Tara's Mantra ~ Om Tare Tuttare Ture Soha

 Mantras are enlightened compassion and awareness in the form of sound. All of manifest creation, from the human body to a planet, from the microcosmic to the macrocosmic, is in some state of vibration. The vibrational qualities of mantra stimulate and purify our subtle body's energy centers. Through simply coming into contact with them our beings are positively influenced. Tibetan Buddhists recite mantras as a way to connect to positive qualities and protect themselves from negativity [especially inner negativity]. Since our outer world is purely a reflection of our inner state, the mantra can have a profound effect on our surroundings. If one needs Tara and recites Her mantra (above), it is said that Tara will quickly come to assist. Om represents Tara's sacred body, speech and mind. Tare means liberating from all discontent. Tuttare means liberating from the eight fears, the external dangers, but mainly from the internal dangers, the delusions (listed above). Ture means liberation from duality and realization of our inseparable connection to all-that-is. Soha means "may the meaning of the mantra take root in my mind." Repeatedly reciting this mantra enhances Tara's innate qualities, which already exist in each of us and eventually invites Her consciousness to merge with that of the practitioner.

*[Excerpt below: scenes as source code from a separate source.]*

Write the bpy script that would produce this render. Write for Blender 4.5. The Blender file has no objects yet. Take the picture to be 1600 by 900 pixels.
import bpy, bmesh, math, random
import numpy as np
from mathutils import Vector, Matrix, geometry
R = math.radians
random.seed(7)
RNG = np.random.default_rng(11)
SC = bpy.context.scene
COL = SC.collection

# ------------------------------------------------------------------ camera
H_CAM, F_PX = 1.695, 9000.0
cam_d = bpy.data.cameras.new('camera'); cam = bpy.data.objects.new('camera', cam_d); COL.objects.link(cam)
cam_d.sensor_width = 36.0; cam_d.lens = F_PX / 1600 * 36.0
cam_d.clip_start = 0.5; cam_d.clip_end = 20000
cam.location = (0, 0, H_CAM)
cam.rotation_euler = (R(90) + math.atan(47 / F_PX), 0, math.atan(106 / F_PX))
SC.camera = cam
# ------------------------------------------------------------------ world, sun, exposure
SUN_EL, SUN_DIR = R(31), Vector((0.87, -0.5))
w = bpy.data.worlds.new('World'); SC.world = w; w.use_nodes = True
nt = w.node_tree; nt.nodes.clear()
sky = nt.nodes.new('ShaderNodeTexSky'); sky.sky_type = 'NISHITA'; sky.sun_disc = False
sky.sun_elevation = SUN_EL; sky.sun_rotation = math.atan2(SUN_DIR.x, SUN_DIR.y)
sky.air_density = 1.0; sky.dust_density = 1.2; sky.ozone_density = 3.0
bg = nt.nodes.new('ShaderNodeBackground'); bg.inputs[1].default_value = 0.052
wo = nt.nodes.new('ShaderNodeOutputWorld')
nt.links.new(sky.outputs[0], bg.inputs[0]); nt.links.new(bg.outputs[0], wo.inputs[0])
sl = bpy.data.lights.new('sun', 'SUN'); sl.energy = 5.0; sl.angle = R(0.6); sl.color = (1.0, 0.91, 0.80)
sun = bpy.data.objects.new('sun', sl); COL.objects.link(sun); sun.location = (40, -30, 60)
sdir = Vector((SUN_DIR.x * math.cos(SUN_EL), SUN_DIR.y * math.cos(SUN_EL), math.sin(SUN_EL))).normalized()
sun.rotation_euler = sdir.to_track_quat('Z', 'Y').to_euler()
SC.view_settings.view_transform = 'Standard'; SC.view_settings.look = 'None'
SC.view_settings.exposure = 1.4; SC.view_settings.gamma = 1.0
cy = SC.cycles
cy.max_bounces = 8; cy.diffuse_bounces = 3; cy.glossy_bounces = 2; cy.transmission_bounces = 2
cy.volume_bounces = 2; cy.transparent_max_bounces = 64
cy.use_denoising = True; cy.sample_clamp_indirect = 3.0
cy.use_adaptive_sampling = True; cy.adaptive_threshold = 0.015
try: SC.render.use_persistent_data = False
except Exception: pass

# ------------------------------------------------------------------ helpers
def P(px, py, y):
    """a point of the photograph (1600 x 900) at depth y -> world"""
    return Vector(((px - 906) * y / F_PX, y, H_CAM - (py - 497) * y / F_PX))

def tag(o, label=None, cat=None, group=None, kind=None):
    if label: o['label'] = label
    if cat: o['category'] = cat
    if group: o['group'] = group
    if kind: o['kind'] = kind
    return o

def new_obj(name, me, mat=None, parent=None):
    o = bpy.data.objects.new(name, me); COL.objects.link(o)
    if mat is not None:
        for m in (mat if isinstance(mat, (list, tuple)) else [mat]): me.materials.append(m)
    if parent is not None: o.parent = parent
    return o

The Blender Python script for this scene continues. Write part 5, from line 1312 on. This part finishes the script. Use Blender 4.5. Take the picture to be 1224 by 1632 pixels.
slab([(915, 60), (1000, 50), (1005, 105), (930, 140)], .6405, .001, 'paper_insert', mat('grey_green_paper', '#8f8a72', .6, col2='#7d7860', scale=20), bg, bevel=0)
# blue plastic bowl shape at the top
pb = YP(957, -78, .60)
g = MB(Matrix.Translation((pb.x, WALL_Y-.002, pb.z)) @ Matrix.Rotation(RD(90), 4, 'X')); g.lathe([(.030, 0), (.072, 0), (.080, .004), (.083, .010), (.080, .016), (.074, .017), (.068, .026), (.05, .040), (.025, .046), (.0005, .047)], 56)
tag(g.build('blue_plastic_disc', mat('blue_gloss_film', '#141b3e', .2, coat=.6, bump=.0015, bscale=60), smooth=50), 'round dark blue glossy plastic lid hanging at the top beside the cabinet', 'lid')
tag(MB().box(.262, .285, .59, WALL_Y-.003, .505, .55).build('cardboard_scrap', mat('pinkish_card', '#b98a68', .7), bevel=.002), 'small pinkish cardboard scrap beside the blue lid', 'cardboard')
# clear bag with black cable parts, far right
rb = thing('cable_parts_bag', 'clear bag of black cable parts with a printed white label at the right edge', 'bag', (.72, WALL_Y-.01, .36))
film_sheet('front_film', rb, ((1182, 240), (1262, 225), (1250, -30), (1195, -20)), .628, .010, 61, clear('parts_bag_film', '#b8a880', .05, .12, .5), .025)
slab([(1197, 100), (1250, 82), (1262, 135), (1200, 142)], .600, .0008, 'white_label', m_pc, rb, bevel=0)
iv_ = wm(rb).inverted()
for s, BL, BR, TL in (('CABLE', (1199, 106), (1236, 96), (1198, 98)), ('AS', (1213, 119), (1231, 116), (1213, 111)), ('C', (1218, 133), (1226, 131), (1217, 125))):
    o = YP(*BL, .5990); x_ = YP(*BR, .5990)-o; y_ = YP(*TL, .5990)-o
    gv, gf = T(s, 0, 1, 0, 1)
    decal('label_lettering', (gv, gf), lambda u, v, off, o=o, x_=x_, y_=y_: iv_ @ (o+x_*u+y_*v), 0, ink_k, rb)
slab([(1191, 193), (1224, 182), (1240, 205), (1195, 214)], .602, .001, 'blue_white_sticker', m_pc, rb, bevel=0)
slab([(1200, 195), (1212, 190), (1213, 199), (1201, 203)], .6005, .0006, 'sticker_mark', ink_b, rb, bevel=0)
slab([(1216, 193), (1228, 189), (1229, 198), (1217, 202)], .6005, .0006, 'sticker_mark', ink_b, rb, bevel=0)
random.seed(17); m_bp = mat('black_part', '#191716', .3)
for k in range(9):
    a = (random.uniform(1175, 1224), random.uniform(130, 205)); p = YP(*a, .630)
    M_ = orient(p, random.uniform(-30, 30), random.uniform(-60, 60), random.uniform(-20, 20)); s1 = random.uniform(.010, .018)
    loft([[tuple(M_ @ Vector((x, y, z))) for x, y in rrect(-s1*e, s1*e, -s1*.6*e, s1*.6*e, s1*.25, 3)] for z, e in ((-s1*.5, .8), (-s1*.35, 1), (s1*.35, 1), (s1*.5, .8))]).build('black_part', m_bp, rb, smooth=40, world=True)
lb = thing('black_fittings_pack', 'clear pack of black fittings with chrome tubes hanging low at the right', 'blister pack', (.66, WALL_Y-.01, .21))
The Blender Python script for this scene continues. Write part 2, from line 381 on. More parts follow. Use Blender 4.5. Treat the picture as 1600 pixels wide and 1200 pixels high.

Green Tara: Symbology and Powers

 Green Tara is Tara's most dynamic manifestation. Her green color symbolizes youthful vigor and activity, as well as Her connection to the earth. The Buddhist Lord of karma (action/reaction), Amoghasiddhi, is also associated with the color green, a further affirmation that Green Tara is a goddess of action. She is often depicted in a posture of ease with right leg extended, signifying Her readiness to spring into action. The left leg is folded in the contemplative position on the lotus pedestal, the two together thus symbolizing the integration of wisdom and art. Her left hand, in the gesture of granting refuge holds the stem of a blue lotus that floats over Her left shoulder as a symbol of purity and power. With Her right hand She makes the boon-granting gesture. The followers of Green Tara believe that Her special powers will help them to overcome dangers, fears, and anxieties, and that She will grant wishes. She is also believed to help one cross over from danger to safety or from suffering to happiness. Her femininity imbues Her with soft and compassionate feelings, and She acts very quickly and directly as a savioress. Representing active compassion, She is particularly worshipped for Her ability to overcome the most difficult situations. As the first Dalai Lama puts it, just by being called to help, She instantaneously saves the faithful from attacks by the following eight (ego) calamities: lions (pride), wild elephants (delusions), forest fires (hatred), snakes (envy), robbers (fanatical views), prisons (avarice), floods (lust), and demons (doubts).

Tara's Origin

 The Tara Tantra recounts that many ages ago She was born as a king's daughter. A spiritual and compassionate princess, She regularly gave offerings and prayers to the ordained monks and nuns. She thus developed great merit, and the monks told Her that, because of Her spiritual attainments, they would pray that She be reborn as a man and spread Buddhist teachings. She responded that there was no male and no female, that nothing existed in reality, and that She wished to remain in female form to serve other beings until everyone reached enlightenment, hence implying the shortfall in the monk's knowledge in presuming only males may reach the exalted state of Bodhisattva or Buddha. Thus Tara might be considered one of the earliest feminists. Another legend of Tara is that She was born from the compassionate tears of Avalokiteshvara (The Buddha of compassion). Avalokiteshvara was looking down from his heaven on the world of suffering beings, and he wept to see that more and more of them were in pain. From the tears streaming down his face, two Taras were born, a peaceful white one from the left and a fierce green one from the right. Tara is thus also often referred to as Avalokiteshvara's consort. In a historical sense, Tara is associated with the two pious and virtuous wives of Tibet's first great religious king, Songsten Gambo (d. 649). White Tara is associated with his wife from imperial China, Wen Cheng, and Green Tara is identified with Bhrkuti, his Nepalese wife.